● Task
Print all of the data exactly as written.
== Data block
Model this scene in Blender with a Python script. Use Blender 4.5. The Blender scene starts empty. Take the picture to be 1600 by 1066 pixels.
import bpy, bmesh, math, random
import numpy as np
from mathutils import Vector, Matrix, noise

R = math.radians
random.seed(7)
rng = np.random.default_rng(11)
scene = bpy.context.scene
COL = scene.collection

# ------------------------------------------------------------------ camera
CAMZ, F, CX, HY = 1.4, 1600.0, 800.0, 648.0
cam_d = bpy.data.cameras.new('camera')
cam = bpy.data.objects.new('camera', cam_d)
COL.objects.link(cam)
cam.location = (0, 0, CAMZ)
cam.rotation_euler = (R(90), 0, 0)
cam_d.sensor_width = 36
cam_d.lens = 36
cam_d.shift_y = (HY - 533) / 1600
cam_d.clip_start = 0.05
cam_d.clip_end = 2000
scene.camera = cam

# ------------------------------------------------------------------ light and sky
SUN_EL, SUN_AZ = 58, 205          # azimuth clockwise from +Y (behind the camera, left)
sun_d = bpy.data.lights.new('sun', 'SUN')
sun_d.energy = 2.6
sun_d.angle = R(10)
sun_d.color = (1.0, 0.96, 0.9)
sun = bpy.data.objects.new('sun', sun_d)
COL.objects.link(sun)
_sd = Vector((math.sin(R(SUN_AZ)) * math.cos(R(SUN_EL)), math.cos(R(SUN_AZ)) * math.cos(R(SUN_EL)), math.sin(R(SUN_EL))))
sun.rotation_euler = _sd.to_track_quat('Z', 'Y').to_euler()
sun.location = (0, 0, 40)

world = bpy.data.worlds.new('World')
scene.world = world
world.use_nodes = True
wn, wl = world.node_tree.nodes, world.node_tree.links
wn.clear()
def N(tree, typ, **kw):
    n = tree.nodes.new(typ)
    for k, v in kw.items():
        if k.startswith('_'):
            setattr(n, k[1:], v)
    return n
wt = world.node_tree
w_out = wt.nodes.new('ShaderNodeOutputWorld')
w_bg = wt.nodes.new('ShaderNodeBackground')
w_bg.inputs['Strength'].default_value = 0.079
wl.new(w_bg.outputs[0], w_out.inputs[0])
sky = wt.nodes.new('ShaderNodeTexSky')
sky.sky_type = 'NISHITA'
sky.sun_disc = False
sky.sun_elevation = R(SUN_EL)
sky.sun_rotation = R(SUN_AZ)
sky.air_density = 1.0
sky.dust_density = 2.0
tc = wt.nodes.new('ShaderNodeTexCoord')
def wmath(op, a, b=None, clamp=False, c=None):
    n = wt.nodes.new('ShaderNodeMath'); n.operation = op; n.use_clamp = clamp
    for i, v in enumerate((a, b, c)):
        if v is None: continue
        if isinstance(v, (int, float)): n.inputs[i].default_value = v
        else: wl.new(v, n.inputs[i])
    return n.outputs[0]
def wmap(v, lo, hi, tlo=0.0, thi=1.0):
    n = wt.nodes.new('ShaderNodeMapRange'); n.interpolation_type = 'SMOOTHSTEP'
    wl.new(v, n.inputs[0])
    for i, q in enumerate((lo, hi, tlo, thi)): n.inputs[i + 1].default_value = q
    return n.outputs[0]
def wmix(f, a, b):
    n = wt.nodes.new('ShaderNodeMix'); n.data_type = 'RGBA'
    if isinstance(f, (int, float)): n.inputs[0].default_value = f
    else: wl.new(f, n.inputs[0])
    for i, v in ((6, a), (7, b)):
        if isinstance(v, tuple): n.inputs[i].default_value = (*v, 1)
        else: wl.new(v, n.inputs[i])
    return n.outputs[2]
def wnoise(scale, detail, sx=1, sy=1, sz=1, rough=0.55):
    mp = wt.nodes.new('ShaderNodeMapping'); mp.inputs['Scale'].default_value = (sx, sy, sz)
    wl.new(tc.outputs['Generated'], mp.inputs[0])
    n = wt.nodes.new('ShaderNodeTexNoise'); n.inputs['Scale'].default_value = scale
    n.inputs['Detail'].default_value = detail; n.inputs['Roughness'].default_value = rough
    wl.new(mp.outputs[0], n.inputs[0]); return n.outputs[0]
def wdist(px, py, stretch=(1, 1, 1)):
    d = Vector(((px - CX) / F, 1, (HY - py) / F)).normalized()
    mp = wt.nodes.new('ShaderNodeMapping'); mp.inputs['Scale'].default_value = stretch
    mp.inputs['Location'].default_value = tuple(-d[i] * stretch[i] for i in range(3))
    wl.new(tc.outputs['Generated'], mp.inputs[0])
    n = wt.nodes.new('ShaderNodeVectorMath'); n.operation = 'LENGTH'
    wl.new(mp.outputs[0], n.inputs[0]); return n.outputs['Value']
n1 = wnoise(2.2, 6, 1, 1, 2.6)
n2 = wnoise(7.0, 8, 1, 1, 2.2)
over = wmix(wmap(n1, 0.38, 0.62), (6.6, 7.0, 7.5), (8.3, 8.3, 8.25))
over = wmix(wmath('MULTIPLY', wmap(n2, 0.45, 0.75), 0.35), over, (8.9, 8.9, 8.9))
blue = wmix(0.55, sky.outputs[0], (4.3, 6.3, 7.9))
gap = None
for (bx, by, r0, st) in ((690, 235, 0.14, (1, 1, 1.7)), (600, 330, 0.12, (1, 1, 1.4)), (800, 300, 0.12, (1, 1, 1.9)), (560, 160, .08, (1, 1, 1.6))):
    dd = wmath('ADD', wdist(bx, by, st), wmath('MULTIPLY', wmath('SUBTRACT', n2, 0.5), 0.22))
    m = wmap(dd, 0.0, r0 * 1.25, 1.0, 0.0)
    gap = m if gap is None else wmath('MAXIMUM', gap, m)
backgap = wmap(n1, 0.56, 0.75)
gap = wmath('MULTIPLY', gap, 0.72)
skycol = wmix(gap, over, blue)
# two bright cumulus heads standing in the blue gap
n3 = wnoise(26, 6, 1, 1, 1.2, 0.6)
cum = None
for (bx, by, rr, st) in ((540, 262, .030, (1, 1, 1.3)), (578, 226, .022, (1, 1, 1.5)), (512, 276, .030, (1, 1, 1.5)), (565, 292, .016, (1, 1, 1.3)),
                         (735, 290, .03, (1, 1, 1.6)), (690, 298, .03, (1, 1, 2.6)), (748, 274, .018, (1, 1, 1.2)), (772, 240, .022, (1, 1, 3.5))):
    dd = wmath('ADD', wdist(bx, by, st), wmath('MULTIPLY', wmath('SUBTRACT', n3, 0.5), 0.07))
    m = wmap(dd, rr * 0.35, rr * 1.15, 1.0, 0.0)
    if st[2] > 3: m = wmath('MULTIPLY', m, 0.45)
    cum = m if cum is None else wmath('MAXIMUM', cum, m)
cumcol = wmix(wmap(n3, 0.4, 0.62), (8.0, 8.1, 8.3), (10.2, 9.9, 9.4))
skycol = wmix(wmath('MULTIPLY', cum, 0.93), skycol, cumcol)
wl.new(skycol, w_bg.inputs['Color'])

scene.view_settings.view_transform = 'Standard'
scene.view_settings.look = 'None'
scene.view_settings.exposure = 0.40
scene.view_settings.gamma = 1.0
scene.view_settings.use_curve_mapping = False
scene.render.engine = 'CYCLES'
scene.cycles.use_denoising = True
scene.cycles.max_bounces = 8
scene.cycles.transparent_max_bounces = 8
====
● Task output
Model this scene in Blender with a Python script. Use Blender 4.5. The Blender scene starts empty. Take the picture to be 1600 by 1066 pixels.
import bpy, bmesh, math, random
import numpy as np
from mathutils import Vector, Matrix, noise

R = math.radians
random.seed(7)
rng = np.random.default_rng(11)
scene = bpy.context.scene
COL = scene.collection

# ------------------------------------------------------------------ camera
CAMZ, F, CX, HY = 1.4, 1600.0, 800.0, 648.0
cam_d = bpy.data.cameras.new('camera')
cam = bpy.data.objects.new('camera', cam_d)
COL.objects.link(cam)
cam.location = (0, 0, CAMZ)
cam.rotation_euler = (R(90), 0, 0)
cam_d.sensor_width = 36
cam_d.lens = 36
cam_d.shift_y = (HY - 533) / 1600
cam_d.clip_start = 0.05
cam_d.clip_end = 2000
scene.camera = cam

# ------------------------------------------------------------------ light and sky
SUN_EL, SUN_AZ = 58, 205          # azimuth clockwise from +Y (behind the camera, left)
sun_d = bpy.data.lights.new('sun', 'SUN')
sun_d.energy = 2.6
sun_d.angle = R(10)
sun_d.color = (1.0, 0.96, 0.9)
sun = bpy.data.objects.new('sun', sun_d)
COL.objects.link(sun)
_sd = Vector((math.sin(R(SUN_AZ)) * math.cos(R(SUN_EL)), math.cos(R(SUN_AZ)) * math.cos(R(SUN_EL)), math.sin(R(SUN_EL))))
sun.rotation_euler = _sd.to_track_quat('Z', 'Y').to_euler()
sun.location = (0, 0, 40)

world = bpy.data.worlds.new('World')
scene.world = world
world.use_nodes = True
wn, wl = world.node_tree.nodes, world.node_tree.links
wn.clear()
def N(tree, typ, **kw):
    n = tree.nodes.new(typ)
    for k, v in kw.items():
        if k.startswith('_'):
            setattr(n, k[1:], v)
    return n
wt = world.node_tree
w_out = wt.nodes.new('ShaderNodeOutputWorld')
w_bg = wt.nodes.new('ShaderNodeBackground')
w_bg.inputs['Strength'].default_value = 0.079
wl.new(w_bg.outputs[0], w_out.inputs[0])
sky = wt.nodes.new('ShaderNodeTexSky')
sky.sky_type = 'NISHITA'
sky.sun_disc = False
sky.sun_elevation = R(SUN_EL)
sky.sun_rotation = R(SUN_AZ)
sky.air_density = 1.0
sky.dust_density = 2.0
tc = wt.nodes.new('ShaderNodeTexCoord')
def wmath(op, a, b=None, clamp=False, c=None):
    n = wt.nodes.new('ShaderNodeMath'); n.operation = op; n.use_clamp = clamp
    for i, v in enumerate((a, b, c)):
        if v is None: continue
        if isinstance(v, (int, float)): n.inputs[i].default_value = v
        else: wl.new(v, n.inputs[i])
    return n.outputs[0]
def wmap(v, lo, hi, tlo=0.0, thi=1.0):
    n = wt.nodes.new('ShaderNodeMapRange'); n.interpolation_type = 'SMOOTHSTEP'
    wl.new(v, n.inputs[0])
    for i, q in enumerate((lo, hi, tlo, thi)): n.inputs[i + 1].default_value = q
    return n.outputs[0]
def wmix(f, a, b):
    n = wt.nodes.new('ShaderNodeMix'); n.data_type = 'RGBA'
    if isinstance(f, (int, float)): n.inputs[0].default_value = f
    else: wl.new(f, n.inputs[0])
    for i, v in ((6, a), (7, b)):
        if isinstance(v, tuple): n.inputs[i].default_value = (*v, 1)
        else: wl.new(v, n.inputs[i])
    return n.outputs[2]
def wnoise(scale, detail, sx=1, sy=1, sz=1, rough=0.55):
    mp = wt.nodes.new('ShaderNodeMapping'); mp.inputs['Scale'].default_value = (sx, sy, sz)
    wl.new(tc.outputs['Generated'], mp.inputs[0])
    n = wt.nodes.new('ShaderNodeTexNoise'); n.inputs['Scale'].default_value = scale
    n.inputs['Detail'].default_value = detail; n.inputs['Roughness'].default_value = rough
    wl.new(mp.outputs[0], n.inputs[0]); return n.outputs[0]
def wdist(px, py, stretch=(1, 1, 1)):
    d = Vector(((px - CX) / F, 1, (HY - py) / F)).normalized()
    mp = wt.nodes.new('ShaderNodeMapping'); mp.inputs['Scale'].default_value = stretch
    mp.inputs['Location'].default_value = tuple(-d[i] * stretch[i] for i in range(3))
    wl.new(tc.outputs['Generated'], mp.inputs[0])
    n = wt.nodes.new('ShaderNodeVectorMath'); n.operation = 'LENGTH'
    wl.new(mp.outputs[0], n.inputs[0]); return n.outputs['Value']
n1 = wnoise(2.2, 6, 1, 1, 2.6)
n2 = wnoise(7.0, 8, 1, 1, 2.2)
over = wmix(wmap(n1, 0.38, 0.62), (6.6, 7.0, 7.5), (8.3, 8.3, 8.25))
over = wmix(wmath('MULTIPLY', wmap(n2, 0.45, 0.75), 0.35), over, (8.9, 8.9, 8.9))
blue = wmix(0.55, sky.outputs[0], (4.3, 6.3, 7.9))
gap = None
for (bx, by, r0, st) in ((690, 235, 0.14, (1, 1, 1.7)), (600, 330, 0.12, (1, 1, 1.4)), (800, 300, 0.12, (1, 1, 1.9)), (560, 160, .08, (1, 1, 1.6))):
    dd = wmath('ADD', wdist(bx, by, st), wmath('MULTIPLY', wmath('SUBTRACT', n2, 0.5), 0.22))
    m = wmap(dd, 0.0, r0 * 1.25, 1.0, 0.0)
    gap = m if gap is None else wmath('MAXIMUM', gap, m)
backgap = wmap(n1, 0.56, 0.75)
gap = wmath('MULTIPLY', gap, 0.72)
skycol = wmix(gap, over, blue)
# two bright cumulus heads standing in the blue gap
n3 = wnoise(26, 6, 1, 1, 1.2, 0.6)
cum = None
for (bx, by, rr, st) in ((540, 262, .030, (1, 1, 1.3)), (578, 226, .022, (1, 1, 1.5)), (512, 276, .030, (1, 1, 1.5)), (565, 292, .016, (1, 1, 1.3)),
                         (735, 290, .03, (1, 1, 1.6)), (690, 298, .03, (1, 1, 2.6)), (748, 274, .018, (1, 1, 1.2)), (772, 240, .022, (1, 1, 3.5))):
    dd = wmath('ADD', wdist(bx, by, st), wmath('MULTIPLY', wmath('SUBTRACT', n3, 0.5), 0.07))
    m = wmap(dd, rr * 0.35, rr * 1.15, 1.0, 0.0)
    if st[2] > 3: m = wmath('MULTIPLY', m, 0.45)
    cum = m if cum is None else wmath('MAXIMUM', cum, m)
cumcol = wmix(wmap(n3, 0.4, 0.62), (8.0, 8.1, 8.3), (10.2, 9.9, 9.4))
skycol = wmix(wmath('MULTIPLY', cum, 0.93), skycol, cumcol)
wl.new(skycol, w_bg.inputs['Color'])

scene.view_settings.view_transform = 'Standard'
scene.view_settings.look = 'None'
scene.view_settings.exposure = 0.40
scene.view_settings.gamma = 1.0
scene.view_settings.use_curve_mapping = False
scene.render.engine = 'CYCLES'
scene.cycles.use_denoising = True
scene.cycles.max_bounces = 8
scene.cycles.transparent_max_bounces = 8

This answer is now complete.